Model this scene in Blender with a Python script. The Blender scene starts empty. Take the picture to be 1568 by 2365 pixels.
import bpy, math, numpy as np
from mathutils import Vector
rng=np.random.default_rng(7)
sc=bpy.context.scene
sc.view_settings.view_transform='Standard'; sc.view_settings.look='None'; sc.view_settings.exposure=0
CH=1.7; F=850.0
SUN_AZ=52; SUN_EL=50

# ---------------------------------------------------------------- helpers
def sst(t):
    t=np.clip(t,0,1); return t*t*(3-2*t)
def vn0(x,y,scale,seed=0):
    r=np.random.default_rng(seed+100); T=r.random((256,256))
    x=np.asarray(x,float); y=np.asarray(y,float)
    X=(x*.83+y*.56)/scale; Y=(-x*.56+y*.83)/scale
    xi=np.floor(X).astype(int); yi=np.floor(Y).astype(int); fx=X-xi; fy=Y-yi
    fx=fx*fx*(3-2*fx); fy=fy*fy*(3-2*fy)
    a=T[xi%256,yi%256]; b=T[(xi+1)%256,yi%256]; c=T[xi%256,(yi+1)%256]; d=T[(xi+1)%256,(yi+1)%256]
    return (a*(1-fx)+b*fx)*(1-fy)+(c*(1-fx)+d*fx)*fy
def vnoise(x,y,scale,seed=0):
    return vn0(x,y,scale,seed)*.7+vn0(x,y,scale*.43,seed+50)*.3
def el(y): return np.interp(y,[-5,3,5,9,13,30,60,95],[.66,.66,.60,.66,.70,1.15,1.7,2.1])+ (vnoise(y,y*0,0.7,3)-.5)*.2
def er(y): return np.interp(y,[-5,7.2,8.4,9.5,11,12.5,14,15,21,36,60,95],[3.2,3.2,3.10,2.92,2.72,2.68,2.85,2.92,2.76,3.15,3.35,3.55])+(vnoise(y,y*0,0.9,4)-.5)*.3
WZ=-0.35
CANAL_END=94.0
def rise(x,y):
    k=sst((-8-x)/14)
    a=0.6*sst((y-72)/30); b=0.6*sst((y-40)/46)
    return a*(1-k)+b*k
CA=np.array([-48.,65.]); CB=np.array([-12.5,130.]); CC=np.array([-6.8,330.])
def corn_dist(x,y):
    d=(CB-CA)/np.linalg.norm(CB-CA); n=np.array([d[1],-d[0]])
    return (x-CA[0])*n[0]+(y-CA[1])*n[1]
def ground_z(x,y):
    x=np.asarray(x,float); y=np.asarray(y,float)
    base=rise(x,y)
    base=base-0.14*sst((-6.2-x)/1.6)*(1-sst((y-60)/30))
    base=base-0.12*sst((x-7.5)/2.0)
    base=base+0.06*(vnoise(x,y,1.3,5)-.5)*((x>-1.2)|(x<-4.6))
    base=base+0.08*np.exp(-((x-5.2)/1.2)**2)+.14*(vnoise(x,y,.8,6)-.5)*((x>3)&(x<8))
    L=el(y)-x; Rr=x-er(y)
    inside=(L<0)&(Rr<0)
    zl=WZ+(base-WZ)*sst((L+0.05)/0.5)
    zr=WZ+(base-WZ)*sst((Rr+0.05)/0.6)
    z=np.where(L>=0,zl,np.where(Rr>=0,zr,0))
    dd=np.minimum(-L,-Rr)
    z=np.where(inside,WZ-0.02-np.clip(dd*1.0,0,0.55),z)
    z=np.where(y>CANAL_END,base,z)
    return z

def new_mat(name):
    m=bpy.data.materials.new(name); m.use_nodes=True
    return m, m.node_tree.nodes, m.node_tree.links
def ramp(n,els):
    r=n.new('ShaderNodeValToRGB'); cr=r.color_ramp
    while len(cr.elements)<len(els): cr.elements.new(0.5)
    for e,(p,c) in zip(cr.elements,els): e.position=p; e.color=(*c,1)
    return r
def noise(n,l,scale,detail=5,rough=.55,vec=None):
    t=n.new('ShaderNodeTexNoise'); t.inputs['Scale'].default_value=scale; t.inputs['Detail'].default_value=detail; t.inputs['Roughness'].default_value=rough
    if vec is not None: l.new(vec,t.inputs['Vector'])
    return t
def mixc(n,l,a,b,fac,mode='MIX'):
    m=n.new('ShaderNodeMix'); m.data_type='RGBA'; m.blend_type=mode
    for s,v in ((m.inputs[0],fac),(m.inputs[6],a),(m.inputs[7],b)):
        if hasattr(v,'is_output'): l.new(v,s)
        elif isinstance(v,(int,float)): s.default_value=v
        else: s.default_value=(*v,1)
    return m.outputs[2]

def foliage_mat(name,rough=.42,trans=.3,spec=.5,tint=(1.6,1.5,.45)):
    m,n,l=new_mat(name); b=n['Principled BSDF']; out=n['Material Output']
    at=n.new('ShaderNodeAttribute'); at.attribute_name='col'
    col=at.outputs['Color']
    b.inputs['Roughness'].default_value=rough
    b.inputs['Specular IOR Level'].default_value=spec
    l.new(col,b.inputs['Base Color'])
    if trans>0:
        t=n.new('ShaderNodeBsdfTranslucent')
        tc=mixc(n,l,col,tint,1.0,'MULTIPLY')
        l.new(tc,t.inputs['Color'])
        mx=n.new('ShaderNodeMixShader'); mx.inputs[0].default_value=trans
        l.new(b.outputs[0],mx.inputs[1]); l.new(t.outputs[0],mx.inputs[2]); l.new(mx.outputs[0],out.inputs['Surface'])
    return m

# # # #

Your goal
Print all of the data exactly as it was given.

Written solution
Model this scene in Blender with a Python script. The Blender scene starts empty. Take the picture to be 1568 by 2365 pixels.
import bpy, math, numpy as np
from mathutils import Vector
rng=np.random.default_rng(7)
sc=bpy.context.scene
sc.view_settings.view_transform='Standard'; sc.view_settings.look='None'; sc.view_settings.exposure=0
CH=1.7; F=850.0
SUN_AZ=52; SUN_EL=50

# ---------------------------------------------------------------- helpers
def sst(t):
    t=np.clip(t,0,1); return t*t*(3-2*t)
def vn0(x,y,scale,seed=0):
    r=np.random.default_rng(seed+100); T=r.random((256,256))
    x=np.asarray(x,float); y=np.asarray(y,float)
    X=(x*.83+y*.56)/scale; Y=(-x*.56+y*.83)/scale
    xi=np.floor(X).astype(int); yi=np.floor(Y).astype(int); fx=X-xi; fy=Y-yi
    fx=fx*fx*(3-2*fx); fy=fy*fy*(3-2*fy)
    a=T[xi%256,yi%256]; b=T[(xi+1)%256,yi%256]; c=T[xi%256,(yi+1)%256]; d=T[(xi+1)%256,(yi+1)%256]
    return (a*(1-fx)+b*fx)*(1-fy)+(c*(1-fx)+d*fx)*fy
def vnoise(x,y,scale,seed=0):
    return vn0(x,y,scale,seed)*.7+vn0(x,y,scale*.43,seed+50)*.3
def el(y): return np.interp(y,[-5,3,5,9,13,30,60,95],[.66,.66,.60,.66,.70,1.15,1.7,2.1])+ (vnoise(y,y*0,0.7,3)-.5)*.2
def er(y): return np.interp(y,[-5,7.2,8.4,9.5,11,12.5,14,15,21,36,60,95],[3.2,3.2,3.10,2.92,2.72,2.68,2.85,2.92,2.76,3.15,3.35,3.55])+(vnoise(y,y*0,0.9,4)-.5)*.3
WZ=-0.35
CANAL_END=94.0
def rise(x,y):
    k=sst((-8-x)/14)
    a=0.6*sst((y-72)/30); b=0.6*sst((y-40)/46)
    return a*(1-k)+b*k
CA=np.array([-48.,65.]); CB=np.array([-12.5,130.]); CC=np.array([-6.8,330.])
def corn_dist(x,y):
    d=(CB-CA)/np.linalg.norm(CB-CA); n=np.array([d[1],-d[0]])
    return (x-CA[0])*n[0]+(y-CA[1])*n[1]
def ground_z(x,y):
    x=np.asarray(x,float); y=np.asarray(y,float)
    base=rise(x,y)
    base=base-0.14*sst((-6.2-x)/1.6)*(1-sst((y-60)/30))
    base=base-0.12*sst((x-7.5)/2.0)
    base=base+0.06*(vnoise(x,y,1.3,5)-.5)*((x>-1.2)|(x<-4.6))
    base=base+0.08*np.exp(-((x-5.2)/1.2)**2)+.14*(vnoise(x,y,.8,6)-.5)*((x>3)&(x<8))
    L=el(y)-x; Rr=x-er(y)
    inside=(L<0)&(Rr<0)
    zl=WZ+(base-WZ)*sst((L+0.05)/0.5)
    zr=WZ+(base-WZ)*sst((Rr+0.05)/0.6)
    z=np.where(L>=0,zl,np.where(Rr>=0,zr,0))
    dd=np.minimum(-L,-Rr)
    z=np.where(inside,WZ-0.02-np.clip(dd*1.0,0,0.55),z)
    z=np.where(y>CANAL_END,base,z)
    return z

def new_mat(name):
    m=bpy.data.materials.new(name); m.use_nodes=True
    return m, m.node_tree.nodes, m.node_tree.links
def ramp(n,els):
    r=n.new('ShaderNodeValToRGB'); cr=r.color_ramp
    while len(cr.elements)<len(els): cr.elements.new(0.5)
    for e,(p,c) in zip(cr.elements,els): e.position=p; e.color=(*c,1)
    return r
def noise(n,l,scale,detail=5,rough=.55,vec=None):
    t=n.new('ShaderNodeTexNoise'); t.inputs['Scale'].default_value=scale; t.inputs['Detail'].default_value=detail; t.inputs['Roughness'].default_value=rough
    if vec is not None: l.new(vec,t.inputs['Vector'])
    return t
def mixc(n,l,a,b,fac,mode='MIX'):
    m=n.new('ShaderNodeMix'); m.data_type='RGBA'; m.blend_type=mode
    for s,v in ((m.inputs[0],fac),(m.inputs[6],a),(m.inputs[7],b)):
        if hasattr(v,'is_output'): l.new(v,s)
        elif isinstance(v,(int,float)): s.default_value=v
        else: s.default_value=(*v,1)
    return m.outputs[2]

def foliage_mat(name,rough=.42,trans=.3,spec=.5,tint=(1.6,1.5,.45)):
    m,n,l=new_mat(name); b=n['Principled BSDF']; out=n['Material Output']
    at=n.new('ShaderNodeAttribute'); at.attribute_name='col'
    col=at.outputs['Color']
    b.inputs['Roughness'].default_value=rough
    b.inputs['Specular IOR Level'].default_value=spec
    l.new(col,b.inputs['Base Color'])
    if trans>0:
        t=n.new('ShaderNodeBsdfTranslucent')
        tc=mixc(n,l,col,tint,1.0,'MULTIPLY')
        l.new(tc,t.inputs['Color'])
        mx=n.new('ShaderNodeMixShader'); mx.inputs[0].default_value=trans
        l.new(b.outputs[0],mx.inputs[1]); l.new(t.outputs[0],mx.inputs[2]); l.new(mx.outputs[0],out.inputs['Surface'])
    return m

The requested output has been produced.